How a bamboo box could help Cambodian farmers save money

By: Euan Black - Posted on: March 28, 2017 | Business

Meet the young Cambodian whose business aims to help the country’s farmers keep their fruits and vegetables fresher for longer

Eco-Fresh Box co-founder Moung Vandy
Eco-Fresh Box co-founder Moung Vandy. Photo: Thomas Cristofoletti

Recognising that the country’s rural population had been largely overlooked by Phnom Penh’s emerging startup community, in August 2016 Moung Vandy and his three business partners started Eco-Fresh Box, a project focused on improving the storage of fruits and vegetables.

“There are a lot of [cooling] technologies that people use in farming, but they are not reachable for Cambodian farmers because they are expensive. So we thought of creating a box that keeps vegetables fresh and is both eco-friendly and cheap,” said Vandy.

The Eco-Fresh Box is made from bamboo and burlap and relies on natural cooling systems to keep vegetables at 20°C. Farmers simply soak the burlap in cool water and then use it to line the heavy bamboo box; together, the two materials naturally trap cold vapour in the container, helping to keep its contents cool and fresh. 

By keeping vegetables fresher for longer, Vandy believes the box will significantly increase farmers’ incomes by helping them command higher prices at local markets.

“Firstly, I want to show that there is a problem. Farmers lose vegetables. They lose money from price reductions at the market. I want most farmers in Cambodia to use my box and gain back the money that they currently lose from the market price reductions, and get back the vegetables they lose every harvest,” he said. “Most important,
I want to increase their livelihoods so that, hopefully, they can use that extra money to do something important like sending their children to school.”

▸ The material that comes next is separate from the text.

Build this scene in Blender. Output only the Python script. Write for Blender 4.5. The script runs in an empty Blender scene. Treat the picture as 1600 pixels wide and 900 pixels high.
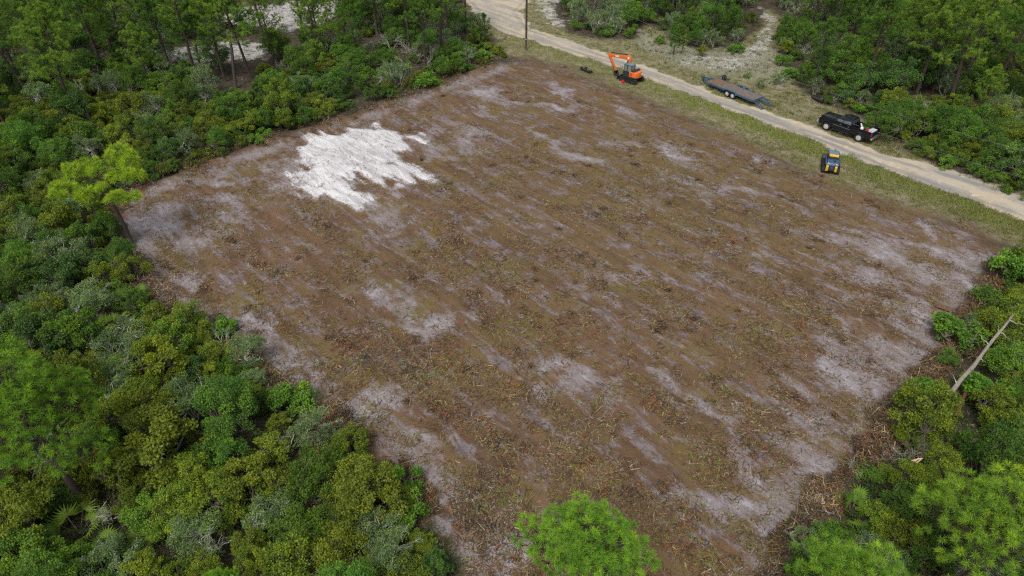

Believing his target market to be particularly reluctant to try new products and technologies, Vandy, the son of a farmer, sees in-person sales pitches as the only effective means of communicating the benefits of the Eco-Fresh Box.

“To get our message across, I think the best method is to talk to the farmers face-to-face. Poor farmers have had a lot of bad experiences with new products and technologies. So to introduce something very new to them, I think we must do it through word of mouth or through local people who are powerful or famous,” he said.

While the details of the box are still being fine-tuned, Vandy expects two versions of the box will go on sale at local markets this month: a small box with a capacity of 15kg priced at $7, and a larger box with up to 40kg capacity for $15.